En la Navidad de 1993, cuando todo en México parecía miel sobre hojuelas, decidí volver a mis clásicos y tomé uno de esos maravillosos tomitos amarillos de la colección "El Arquero" de la Espasa Calpe que reúnen la obra de José Ortega y Gasset. Iba en busca de un ensayo particular: "Del Imperio Romano", publicado en el año aciago de 1941. Bordando sobre la tragedia de Cicerón, que vio la República desvanecerse ante sus ojos y perdió la vida en el trance, Ortega ponderaba la concordia como "el cimiento último de toda sociedad estable". En el mismo sentido, Cicerón la definía como "el mejor y más apretado vínculo de todo Estado". A juicio de ambos, la concordia debía ajustarse a la clásica definición de Aristóteles: "De concordia política sólo se puede hablar cuando los ciudadanos coinciden en lo que atañe al Estado, cuando persiguen respecto a él los mismos fines."

La concordia no significaba, por supuesto, que en una colectividad exista una imposible (aburrida e indeseable) coincidencia de opiniones. "Discordes en ciertos puntos de política, podemos seguir acordes en otros más importantes. La discordia sólo será pura y radical -y opuesta a la concordia- cuando la cuestión sea la última y radical vida del Estado." Según Ortega, la clave de la concordia se resume en una frase: "acuerdo sobre quién debe mandar": "La función de mandar y obedecer es la decisiva en toda sociedad. Como ande en ésta turbia la cuestión de quién manda y quién obedece, todo lo demás marchará muy torpemente. Hasta la... intimidad de cada individuo... quedará perturbada y falsificada."
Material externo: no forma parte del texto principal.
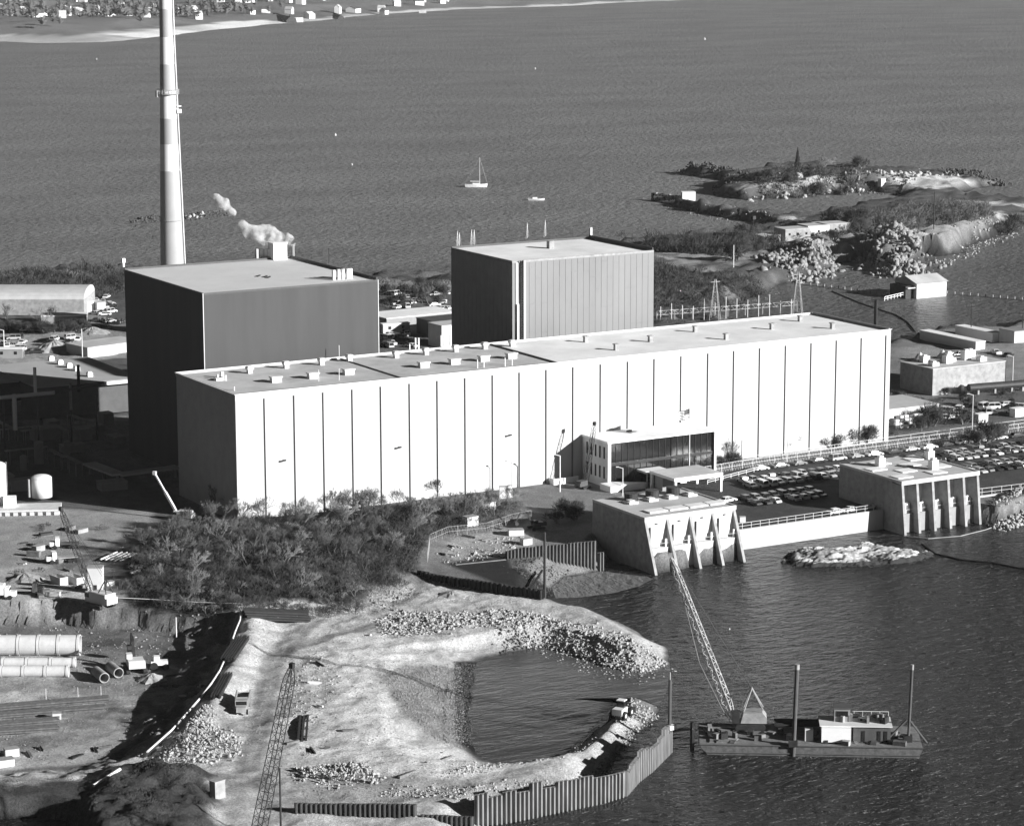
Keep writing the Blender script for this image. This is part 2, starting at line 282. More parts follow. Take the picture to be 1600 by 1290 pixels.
gm = bpy.data.materials.new('ground'); gm.use_nodes = True; t = gm.node_tree; b = t.nodes['Principled BSDF']; b.inputs['Roughness'].default_value = .95; b.inputs['Specular IOR Level'].default_value = .15
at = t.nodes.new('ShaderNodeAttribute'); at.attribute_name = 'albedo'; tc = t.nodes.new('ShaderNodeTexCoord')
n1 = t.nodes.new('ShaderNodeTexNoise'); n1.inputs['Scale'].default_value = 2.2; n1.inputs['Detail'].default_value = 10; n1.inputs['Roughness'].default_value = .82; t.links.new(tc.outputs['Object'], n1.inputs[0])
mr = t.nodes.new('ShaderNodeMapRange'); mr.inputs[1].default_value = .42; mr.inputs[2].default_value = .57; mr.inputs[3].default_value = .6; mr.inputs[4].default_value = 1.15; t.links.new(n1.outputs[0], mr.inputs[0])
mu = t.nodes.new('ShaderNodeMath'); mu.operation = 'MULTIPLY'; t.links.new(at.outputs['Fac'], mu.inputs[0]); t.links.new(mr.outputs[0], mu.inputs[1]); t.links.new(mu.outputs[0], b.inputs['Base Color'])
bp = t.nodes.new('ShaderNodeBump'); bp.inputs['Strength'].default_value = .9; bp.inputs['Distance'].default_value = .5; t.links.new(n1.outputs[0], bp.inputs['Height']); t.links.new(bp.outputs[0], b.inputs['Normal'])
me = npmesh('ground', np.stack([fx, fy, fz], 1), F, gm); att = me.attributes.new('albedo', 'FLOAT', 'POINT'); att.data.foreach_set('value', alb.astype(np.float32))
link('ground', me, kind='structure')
# ---------------- water ----------------
def water(name, v, rough, scs, bumps, mpsc=(1, 1, 1), rot=0.0, mod=0.35, tint=.0):
    m = bpy.data.materials.new(name); m.use_nodes = True; t = m.node_tree; b = t.nodes['Principled BSDF']; b.inputs['Roughness'].default_value = rough; b.inputs['IOR'].default_value = 1.33; b.inputs['Specular IOR Level'].default_value = .45
    tc = t.nodes.new('ShaderNodeTexCoord'); mp = t.nodes.new('ShaderNodeMapping'); mp.inputs['Rotation'].default_value = (0, 0, rot); mp.inputs['Scale'].default_value = mpsc; t.links.new(tc.outputs['Object'], mp.inputs[0])
    prev = None
    for sc, bu in zip(scs, bumps):
        n = t.nodes.new('ShaderNodeTexNoise'); n.inputs['Scale'].default_value = sc; n.inputs['Detail'].default_value = 4; n.inputs['Roughness'].default_value = .55; n.inputs['Distortion'].default_value = .4; t.links.new(mp.outputs[0], n.inputs[0])
        q = t.nodes.new('ShaderNodeBump'); q.inputs['Strength'].default_value = 1; q.inputs['Distance'].default_value = bu; t.links.new(n.outputs[0], q.inputs['Height'])
        if prev: t.links.new(prev.outputs[0], q.inputs['Normal'])
        prev = q
    t.links.new(prev.outputs[0], b.inputs['Normal'])
    if name == 'sea_water':   # the open bay is choppier than the sheltered side
        sx = t.nodes.new('ShaderNodeSeparateXYZ'); t.links.new(tc.outputs['Object'], sx.inputs[0]); mrr = t.nodes.new('ShaderNodeMapRange'); mrr.inputs[1].default_value = 60; mrr.inputs[2].default_value = 900; mrr.inputs[3].default_value = rough; mrr.inputs[4].default_value = .5; t.links.new(sx.outputs[1], mrr.inputs[0]); t.links.new(mrr.outputs[0], b.inputs['Roughness'])
    n = t.nodes.new('ShaderNodeTexNoise'); n.inputs['Scale'].default_value = .012; n.inputs['Detail'].default_value = 5; t.links.new(mp.outputs[0], n.inputs[0])
    r = t.nodes.new('ShaderNodeMapRange'); r.inputs[1].default_value = .35; r.inputs[2].default_value = .65; r.inputs[3].default_value = v*(1-mod); r.inputs[4].default_value = v*(1+mod); t.links.new(n.outputs[0], r.inputs[0]); t.links.new(r.outputs[0], b.inputs['Base Color'])
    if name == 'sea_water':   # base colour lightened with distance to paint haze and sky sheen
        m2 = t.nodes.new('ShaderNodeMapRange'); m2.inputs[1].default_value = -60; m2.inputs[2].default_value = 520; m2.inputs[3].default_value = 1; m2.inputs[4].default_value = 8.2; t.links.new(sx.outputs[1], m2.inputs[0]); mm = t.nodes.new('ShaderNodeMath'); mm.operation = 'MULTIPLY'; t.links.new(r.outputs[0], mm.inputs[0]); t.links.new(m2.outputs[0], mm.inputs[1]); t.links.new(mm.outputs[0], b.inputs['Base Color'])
    return m
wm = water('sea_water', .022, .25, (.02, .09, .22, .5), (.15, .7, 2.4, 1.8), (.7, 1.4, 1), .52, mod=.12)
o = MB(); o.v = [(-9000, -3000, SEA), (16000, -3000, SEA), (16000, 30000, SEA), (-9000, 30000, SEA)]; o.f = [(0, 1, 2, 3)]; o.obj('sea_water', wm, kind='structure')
# ================= big buildings =================
L, WD_, HT = 200.0, 36.61, 31.67
t = thing('turbine_hall', 'very long white windowless hall clad in tall panels, the largest building in the middle', 'industrial building')
m = MB(); m.box(0.5, L, .5, WD_, -.3, HT-.9); m.box(0, L, 0.08, .5, HT-1.6, HT)       # core, front parapet band
m.box(0, L, WD_-.4, WD_+.01, HT-.9, HT); m.obj('wall', M['wallw'], t)
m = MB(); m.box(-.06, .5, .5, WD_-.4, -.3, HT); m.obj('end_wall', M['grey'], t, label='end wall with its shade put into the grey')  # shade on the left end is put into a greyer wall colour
m = MB(); m.box(L-.5, L+.02, .52, WD_-.42, HT-.85, HT+.3); m.obj('parapet', M['grey'], t)
seams = [float(WY(px, 618-.0996*(px-368), 0)[0]) for px in (412,458.5,504,549.5,594,639,682.5,726,769,811,853,895,938,980.5,1022,1064,1106,1146.5,1187,1227.5,1267.5,1307,1346,1384.5)]
xs = [0]+seams+[L]
m = MB()
for i, (a, c) in enumerate(zip(xs[:-1], xs[1:])):
    e = .22 if i < len(xs)-2 else 0; s0 = .22 if i else 0
    k = min(1.6, (c-a)*.4); m.box(a+s0, a+s0+k, .0, .5, -.3, HT-1.62); m.box(a+s0+k, c-e, .12, .5, -.3, HT-1.62)
m.obj('cladding_panels', M['wallw'], t)
m = MB()
for sx in seams: m.box(sx-.19, sx+.19, .30, .49, -.3, HT-1.65)
m.obj('expansion_joint', M['dgrey'], t)
xd0, xd1 = float(WY(889, 563, 0)[0]), float(W(806, 540, HT)[0]); xm = W(600, 580, HT)[0]
m = MB(); m.box(.5, xd1-4, .5, WD_-.4, HT-.95, HT-.45); m.obj('roof', M['roofg'], t)
m = MB(); m.box(xd1-3.6, L-.5, .5, WD_-.4, HT-.95, HT-.40); m.obj('roof', M['roofw'], t, label='bright white half of the roof')
m = MB(); m.box(xd1-4, xd1-3.6, .5, WD_-.4, HT-.95, HT-.1); m.box(xm, xm+.3, .5, WD_-.4, HT-.5, HT-.2); m.box(.5, xd1-4, 3.2, 3.4, HT-.5, HT-.38); m.obj('roof_ridge', M['dgrey'], t)
m = MB(); m.box(-.25, L+.25, -.12, .12, HT, HT+.12); m.box(-.25, -.02, .12, WD_+.2, HT, HT+.12); m.box(-.02, L+.25, WD_+.01, WD_+.25, HT-.4, HT+.1); m.obj('coping', M['white'], t)
for (a, c, k) in [(431,597,1),(489,591,1),(544.5,585,1),(662,574,1),(710,569,1),(756,564,1),(799,560,1),(447,575,0),(502.5,570,0),(546,564.5,0),(619,559,0),(665.5,554,0),(712,549.5,0),(757.5,545,0),(800,541.5,0),(390,583,0)]:
    q = W(a, c, HT-.45); m = MB()
    if k: m.obox(q, 2.6, 1.6, 1.2); m.obox(q+[0, 0, 1.2], 3.0, 2.0, .35)
    else: m.obox(q, 1.2, 1.2, 1.0); m.obox(q+[0, 0, 1.0], 1.7, 1.7, .7); m.obox(q+[0, 0, 1.7], 1.3, 1.3, .15)
    m.obj('roof_vent', M['offw'], t)
for (a, c) in [(915,534.5),(962.5,547),(1016,534),(1086,518.5),(1134.5,530.5),(1206,514.5),(1250,502),(1300.5,513.5)]:
    q = W(a, c, HT-.4); MB().obox(q, 1.0, 1.0, 1.5).obox(q+[0, 0, 1.5], 1.4, 1.4, .25).obj('roof_vent', M['conc'], t)
m = MB()
for (a, c, h, r) in [(530,558,3.2,.08),(498,596,3,.07),(530,594,3,.07),(640,546,1.5,.2),(649,545,3,.25),(654,545,3,.25),(689,541,3,.22),(694,541,3,.22),(698,541,3,.22),(703,540,3,.22),(746,575,2.2,.14),(756,574,2.2,.14),(789,572,2.2,.14),(800,571,2.2,.14),(340,592,1.2,.3),(347,590,1.6,.5),(352,594,1.3,.4),(366,610,1,.15)]:
    q = W(a, c, HT-.45); m.bar(q, q+[0, 0, h], r, n=8)
part(m, 'vent_pipe', M['white'], t, each=1)
q = W(343, 594, HT-.45); MB().obox(q, 2.4, 1.6, .7).obj('fan_unit', M['offw'], t)
for (a, c) in [(442,720),(622.5,699.5),(795,680.5)]:
    q = WY(a, c, 0); m = MB(); m.box(q[0]-.9, q[0]-.15, -.25, 0, q[2]-.2, q[2]+.2); m.box(q[0]+.05, q[0]+.8, -.25, 0, q[2]-.05, q[2]+.35); m.obj('wall_light', M['dark'], t)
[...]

Para ilustrar los estragos de la discordia, Ortega recuerda que el lenguaje común la simboliza "hablando de corazones que se separan o de un corazón que se escinde en dos: es la discordia". "La sociedad -agrega- deja entonces en absoluto de serlo, se disocia, se convierte en dos sociedades... que dentro de un mismo espacio social son imposibles." Cuando impera la discordia, "el Estado queda destruido y con él toda vigencia de ideas, de normas, de estructuras en qué apoyarse". Por eso, cuando Cicerón percibe ese vacío de acuerdo político, presintiendo el espectro de la guerra civil, pronuncia sólo dos palabras: "falta concordia".

Aquella Navidad de 1993 era la antesala de un desacuerdo profundo y oscuro que desembocó en el levantamiento neozapatista, el asesinato de Luis Donaldo Colosio y la crisis económica de fines de 1994. El instinto de supervivencia, el sentido de responsabilidad de los principales actores políticos, el contexto internacional de paz y hasta la mano amiga de Bill Clinton salieron en nuestra ayuda para salvar una situación que, de todas maneras, dejó agravios que aún persisten en amplios sectores de la sociedad. No era una situación de discordia radical, pero el país se había acercado peligrosamente a ese precipicio. La única solución posible era llegar a un acuerdo sobre los fines y la naturaleza del Estado. Por fortuna, estaba a la mano: era la democracia. A partir de enero de 1995, casi todas las fuerzas políticas del momento pusieron manos a la obra para construir una transición ordenada y pacífica. La convergencia en torno a ese acuerdo fue tal que, a mediados de ese mismo año, más de un millón de simpatizantes del neozapatismo acudieron a las urnas para exigir a los líderes de ese movimiento que dejaran las armas y se incorporaran a la vida política. Dos años después el PRI perdió por primera vez la mayoría en el Congreso, la izquierda llegó al poder en el DF, el IFE ganó legitimidad, y el terreno quedó abonado para la alternancia pacífica del poder en el año 2000.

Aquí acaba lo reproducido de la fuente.